I have been writing about authorship for a few editions. authorship as deciding the destination. authorship as refusing the deferral default. authorship as the muscle that, at nineteen, decides whether to ask a system to solve a problem or to solve it himself.
today I am writing about the floor below all of those.
before he can author a destination he has to know that his own body, on purpose, can move a situation. before that, he has to know that wanting a thing is not the same as having it. before that, he has to spend the small uncomfortable interval where seeing the thing & having the thing are different.
that interval is not painful. it is also not nothing. a one-year-old at the leading edge of it makes a sound that has not existed before in his vocabulary. I see what I want. I cannot get it. that is a category I did not know existed.
the category is: visibility is not access.
by 2044, my son will live inside the most high-resolution world a human being has ever inhabited. generated content will saturate. recommended next steps will arrive faster than he can decline them. seeing will be cheap. perception will be cheap. the bottleneck will not be sight.
the bottleneck will be the muscle that converts sight into pursuit.
the systems will be very willing to close the gap on his behalf. the assistant will retrieve the block. it will retrieve the next one, & the one after, before he asks. the friction between him & the thing he was pointing at will be planed flat by infrastructure that gets better at planing every year. that is not a hypothetical. it is the trajectory.
what is being built right now, on the carpet, in the small uncomfortable interval where he can see the block & cannot yet route his body through the cloth to reach it, is the muscle that, at nineteen, will be either there or not there.
I helped him with the block today. I did not let him sit in the gap longer than he had to. he is one. the cloth was the first lesson, not the final one. it will get thicker. eventually it will not be cloth at all. eventually it will be an algorithm, a bureaucracy, a story he has been told about himself, a recommended next step that is almost the right one.

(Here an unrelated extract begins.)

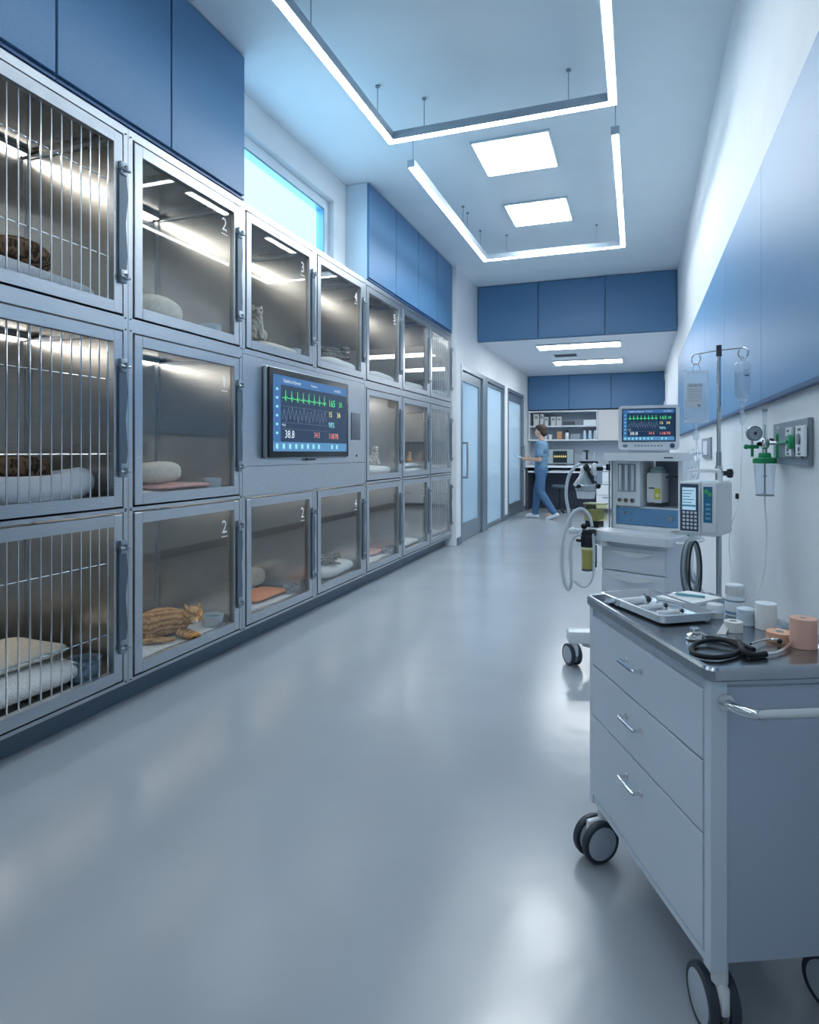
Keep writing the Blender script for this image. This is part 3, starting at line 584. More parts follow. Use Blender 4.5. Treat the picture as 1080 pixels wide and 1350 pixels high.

he sat with the new grunt for a few seconds. then I retrieved the block. then I dropped a new one in. he did not get it out. he did not need to. he needed to feel the difference between seeing it & having it in his body, in a way he had not felt before.
that is the work today.
What I am holding onto
he saw the block. he wanted the block. the cloth was between them. he made a new sound. that is the whole scene.
visibility is not access. the muscle that converts the first into the second is the substrate of every authoring-capacity downstream of it. it gets built in the interval between sight & grasp, on a floor, in twenty-second increments. it cannot be built by a system that closes the gap on his behalf.
my job is to not retrieve everything for him, & to not demand the capacity before he is ready for it. the gap is the curriculum. today the cloth was thin. one day it will be cognitive. the wiring laid down right now, between seeing & having, is the same wiring that will or will not hold later, when the cloth is no longer cloth.